И действительно вспоминается: «Рассказывали, будто раз за обедом у Веселовских… вдруг запищало от края стола: – Милостивые государыни и милостивые государи… – И тут лишь увидели, что над столом – голова «пупса», Юрочки; Юрочка, поднимая стакан… тост произносит» (А. Белый. «На рубеже двух столетий». М., 1931, с. 110).
Конечно, это случайность, что оба Юрочки и обоим как раз по десяти лет. Кроме того, Юрочка Живаго, в отличие от Юрочки Веселовского, поднялся не за торжественным столом и говорить на самом деле не собирался – он зарыдал, но по существу эпизоды аналогичны. Истинная разница между ними заключена в отношении к «пупсу», мальчику, выступающему наравне со взрослыми, изначально получившему и чувствующему за собой жизненное полноправие. Один автор над своим Юрочкой иронизирует, другой – проникновенно всматривается.
Подобная перекличка с предшественниками могла бы послужить предметом целого исследования. Но и так ясно: если автор предлагает нам перечитать знакомое, то, стало быть, о знакомом у него написано иначе, под другим углом зрения, чем писали прежде.
Борис Пастернак почувствовал себя, очевидно, исторически обязанным высказаться на тему уже, казалось бы, исчерпанную, – об интеллигентском индивидуализме. Не думаю, что он полемизировал именно с мемуарными книгами Андрея Белого, охватывающими в точности тот же период, или, скажем, с чеховской «Скучной историей» и с «Жизнью Клима Самгина». Но вернуться к проблеме, к типу личности, раскрытой в перечисленных и во многих других классических произведениях, ему, вероятно, представлялось необходимым.

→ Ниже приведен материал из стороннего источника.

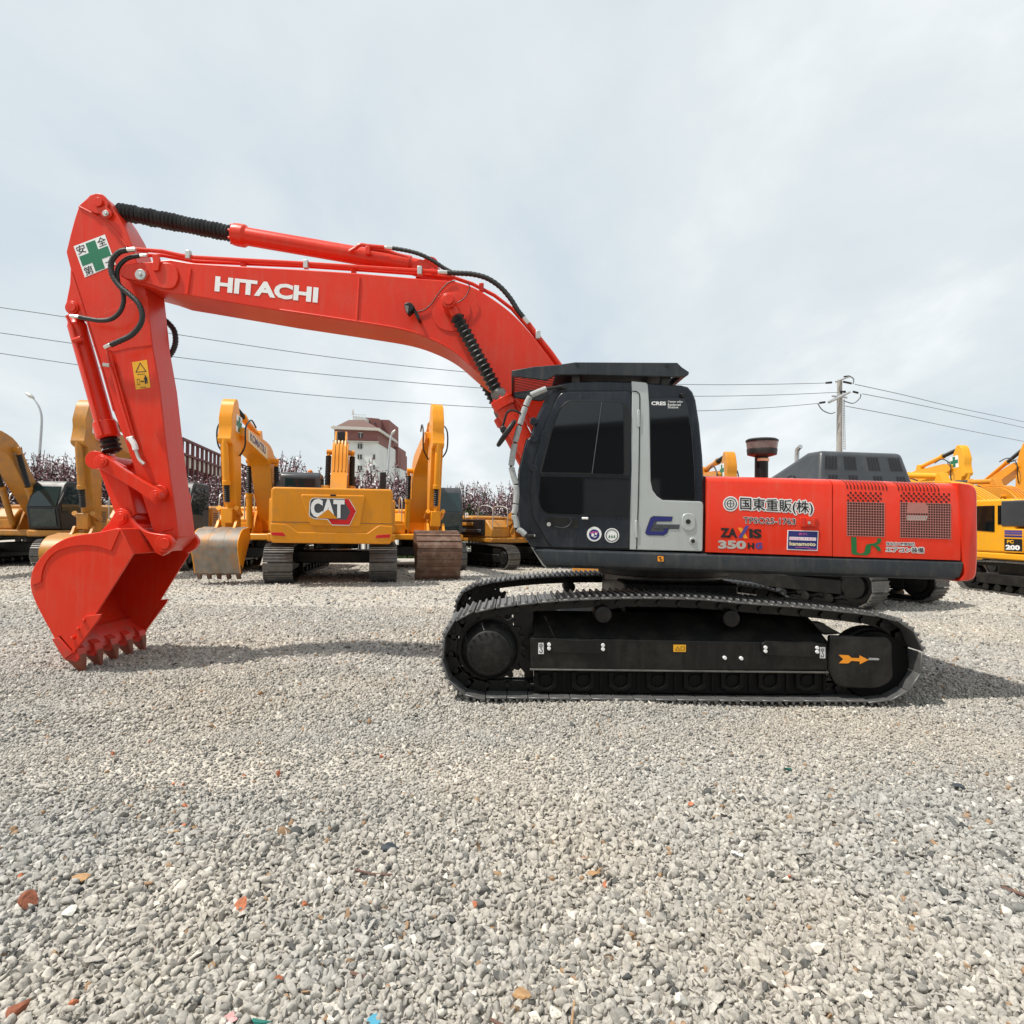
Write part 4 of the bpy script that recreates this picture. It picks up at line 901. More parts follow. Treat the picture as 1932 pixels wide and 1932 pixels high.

Он оказался свидетелем парадокса в судьбе таких людей, как горьковский Клим Самгин или его Юрий Живаго: революционный процесс разметал их среду и в то же время вынес ее обломки на поверхность, помещая заурядных представителей этой среды выше, чем они заслуживали: что считалось заурядным, то стало выглядеть исключительным. Это касается тех дореволюционных интеллигентов, кто в свое время, при очевидной культурной вышколенности и холености, был оценен невысоко, как духовная «бедность» (А. П. Чехов), «пустая душа» (А. М. Горький), «безмыслица» (А. Белый). И вдруг пустая душа попала на место духовности, а искусствовед типа профессора Серебрякова («Дядя Ваня»), которому Чехов поставил диагноз полнейшей глухоты к искусству, оказался принят за тончайшего ценителя искусства, и литературная неодаренность при профессиональности и образованности поднялась по шкале творческих достоинств, причем очень значительно поднялась, не ступенькой выше – чуть ли не на вершину. Совершалась подобная переоценка по мере того, как прошлое уходило все дальше, и любые его приметы и представители могли, за отсутствием шкалы для сравнения и прежней конкуренции, обрести преувеличенное значение. Тут мог возникнуть и вопрос: а не ошиблась ли наша литература, разоблачая индивидуализм как замаскированную безличность? И вот автор «Доктора Живаго» заново проделал детальный анализ личности, перечеркнутой его предшественниками.
Если, закончив чтение романа, вернуться к первой странице, к эпизоду на похоронах, то становится видно, что детски-непосредственный порыв, неумышленное восхождение, невольное возвышение над окружающими Юрочки Живаго это символ его последующего поведения, уже осознанного.
«Он чувствовал себя стоящим на равной ноге со вселенной» – так передано Юрино самочувствие, когда он подрос, стал студентом. И то же чувство в нем с годами не убывает, а только увеличивается, растет, достигая столь сверхъестественных размеров, что незадолго до своей скоропостижной кончины Юрий Андреевич готов сказать окружающим: «Единственное живое и яркое в вас, это то, что вы жили в одно время со мной и меня знали». Так высоко в собственных глазах поднялся тот Юрочка, что некогда, взойдя на материнскую могилу, рыдал на виду у всех.
Надо отметить, что многих сверстников и друзей Живаго с детства приучали оставить мысль о том, что они «как все». Но, пожалуй, никто из них, кроме Юрия, не поддался этому внушению полностью. И если близкий приятель Живаго как раз остерегается «безумного превышения своих сил», то сам он на превышение готов, он и превышения никакого не видит, считая, что встать где-то над миром ему вполне по силам.
Хотя о собственном величии заявить во всеуслышание Живаго все же не решился, он, по ситуации, мог бы это сделать: с ним бы, пожалуй, согласились его близкие и друзья. «Ты талантливый…», – говорят ему свои люди, не подозревая, насколько он в том уверен и как этого еще недостаточно для его немыслимой гордыни.